You may be surprised to hear this, but I know more than a few women who bore children after the age of 45 — a couple who were 47, one who was 49 — all will be well. If things were different, you'd find you weren't alone. In any case, think of how healing your willingness (even unwilling willingness!!) to a hurt world! God bless!
San says
Big hugs I will keep you in my prayers x
Regina says
I'm 45 and 8 wks along with my 11th pregnancy! (7th living, oh, I hope and pray! Those 4 were lost in a row…secondary infertility is tough, so tough.) squeeee! But could I be so blessed this time? And to hear there are women out there given gifts even older than I???? Oh, lovely hope.
allie says
Hugs and prayers for you and yours…..
akasleen says
Praying for peace of mind and heart in this situation.
Lisa says
This post was just like a reassuring hug. Thank you!
Bernadette says
Beautiful! I am so very grateful I came across your blog some time ago. It's wonderful … as are you and your incredible family! Thank you for sharing your words of wisdom and sound advice with us all. God bless! 🙂
Sue says
Thank You!
Josie says
Tears here too:)…
Christina says
Incredibly beautiful reflection Leila. The somber joy of this quiet waiting is so hard to communicate to others…it is paradoxical in so many ways. You've captured it here though! Lovely words.
San says
Thank you for this post, a sobering analysis of our work but such encouragement for those of us trying to keep the Christ light burning x
Nancy says
Beautiful post!
Allie says
Great post.
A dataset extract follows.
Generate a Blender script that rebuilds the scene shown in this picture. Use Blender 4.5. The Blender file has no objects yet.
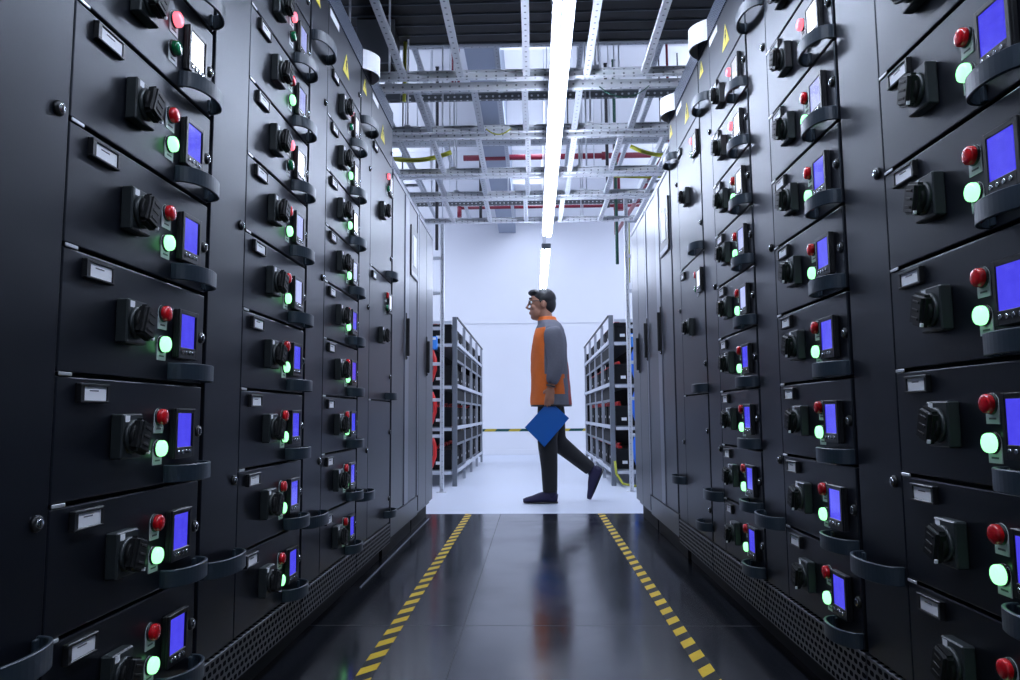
import bpy, bmesh, math, random
from mathutils import Vector, Matrix
random.seed(7)
PI = math.pi
sc = bpy.context.scene
COL = sc.collection

# ------------------------------------------------------------------ camera
yaw, pit, rol = math.radians(-1.7705219), math.radians(5.62373477), math.radians(-0.39670845)
fw = Vector((math.sin(yaw)*math.cos(pit), math.cos(yaw)*math.cos(pit), math.sin(pit)))
rt = Vector((math.cos(yaw), -math.sin(yaw), 0)); up = rt.cross(fw)
rt, up = math.cos(rol)*rt + math.sin(rol)*up, -math.sin(rol)*rt + math.cos(rol)*up
cd = bpy.data.cameras.new('camera'); cam = bpy.data.objects.new('camera', cd); COL.objects.link(cam)
cd.sensor_width = 36; cd.lens = 748.206*36/1020; cd.clip_start = .02
m = Matrix((rt, up, -fw)).transposed().to_4x4(); m.translation = (0, 0, .70)
cam.matrix_world = m
sc.camera = cam
# ------------------------------------------------------------------ world, lights, exposure
w = bpy.data.worlds.new('world'); sc.world = w; w.use_nodes = True
w.node_tree.nodes['Background'].inputs[0].default_value = (.55, .65, 1, 1)
w.node_tree.nodes['Background'].inputs[1].default_value = .15
sc.view_settings.view_transform = 'Standard'; sc.view_settings.look = 'None'
sc.view_settings.exposure = 0.0; sc.view_settings.gamma = 1; sc.view_settings.use_curve_mapping = False
TUBE = 58.0            # emission of the fluorescent tubes
def area(name, loc, sx, sy, power, col=(.71, .80, 1), rot=(0, 0, 0)):
    l = bpy.data.lights.new(name, 'AREA'); l.shape = 'RECTANGLE'; l.size = sx; l.size_y = sy
    l.energy = power; l.color = col
    o = bpy.data.objects.new(name, l); o.location = loc; o.rotation_euler = rot; COL.objects.link(o)
    return o
for x in (-2.3, 0.0, 2.3):
    area('room_ceiling_light', (x, 9.6, 4.0), .4, 5.5, 58)
    area('room_fill_uplight', (x, 9.0, 3.9), .4, 6.5, 62 if x else 24, rot=(PI, 0, 0))  # unseen fill, added to brighten the far ceiling from below
for x in (-2.4, 2.4):
    area('side_ambient_fill', (x, 3.0, 3.7), .4, 4.5, 14)  # unseen fill, added for ambient light beside the rows
    area('side_fill_uplight', (x, 4.5, 3.3), .3, 4.5, 46, rot=(PI, 0, 0))  # unseen fill, added to lift the ceiling over the rows

# ------------------------------------------------------------------ materials
def mat(name, col, rough=.5, metal=0, emit=None, es=0, spec=.5, coat=0):
    m = bpy.data.materials.new(name); m.use_nodes = True
    b = m.node_tree.nodes['Principled BSDF']
    b.inputs['Base Color'].default_value = (*col, 1); b.inputs['Roughness'].default_value = rough
    b.inputs['Metallic'].default_value = metal; b.inputs['Specular IOR Level'].default_value = spec
    if name.endswith('charcoal_paint'): b.inputs['Specular Tint'].default_value = (.78, .87, 1, 1)
    b.inputs['Coat Weight'].default_value = coat
    if emit: b.inputs['Emission Color'].default_value = (*emit, 1); b.inputs['Emission Strength'].default_value = es
    return m
class NT:
    def __init__(s, m): s.t = m.node_tree; s.b = s.t.nodes['Principled BSDF']
    def n(s, kind, **kw):
        x = s.t.nodes.new(kind)
        for k, v in kw.items(): setattr(x, k, v)
        return x
    def l(s, a, b): s.t.links.new(a, b)
    def coord(s, out='Object'):
        x = s.n('ShaderNodeTexCoord').outputs[out]; sp = s.n('ShaderNodeSeparateXYZ'); s.l(x, sp.inputs[0]); s.vec = x
        return sp.outputs
    def m(s, op, a, b=None, c=None):
        x = s.n('ShaderNodeMath', operation=op)
        for i, v in enumerate((a, b, c)):
            if v is None: continue
            if isinstance(v, (int, float)): x.inputs[i].default_value = v
            else: s.l(v, x.inputs[i])
        return x.outputs[0]
    def mix(s, f, c1, c2):
        x = s.n('ShaderNodeMix', data_type='RGBA')
        if isinstance(f, float): x.inputs[0].default_value = f
        else: s.l(f, x.inputs[0])
        for i, c in ((6, c1), (7, c2)):
            if isinstance(c, tuple): x.inputs[i].default_value = (*c, 1)
            else: s.l(c, x.inputs[i])
        return x.outputs[2]
def noisy(m, scale=30, amt=.12, rough=None, bump=0.0):
    t = NT(m); base = tuple(t.b.inputs['Base Color'].default_value)[:3]
    t.coord(); no = t.n('ShaderNodeTexNoise'); no.inputs['Scale'].default_value = scale; no.inputs['Detail'].default_value = 4
    t.l(t.vec, no.inputs['Vector'])
    d = tuple(c*(1-amt) for c in base); u = tuple(min(1, c*(1+amt)) for c in base)
    t.l(t.mix(no.outputs[0], d, u), t.b.inputs['Base Color'])
    if rough:
        r = t.n('ShaderNodeMapRange'); r.inputs[3].default_value = rough[0]; r.inputs[4].default_value = rough[1]
        t.l(no.outputs[0], r.inputs[0]); t.l(r.outputs[0], t.b.inputs['Roughness'])
    if bump:
        b = t.n('ShaderNodeBump'); b.inputs['Strength'].default_value = bump; b.inputs['Distance'].default_value = .001
        t.l(no.outputs[0], b.inputs['Height']); t.l(b.outputs[0], t.b.inputs['Normal'])
    return m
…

Thank you for putting into words what I have been feeling.
gwen from pa says
MOTHER CABRINI……ST. FRANCES XAVIER CABRINI…WAS BORN WHEN HER MOM WAS 52!!! THATS SO COOL!
jcDeoGratias says
I've just begun to mine the riches in your blog, but this post spoke deeply to me. You see, I grew up in a non-liturgical church that celebrated nothing. No Easter. No Christmas. Nothing. It took me years of intense reading and prayer to figure out why my soul was starved and to finally find the riches that are in the church. I am so grateful. Thank you for helping me find spiritual-centered ways of celebrating the liturgical year.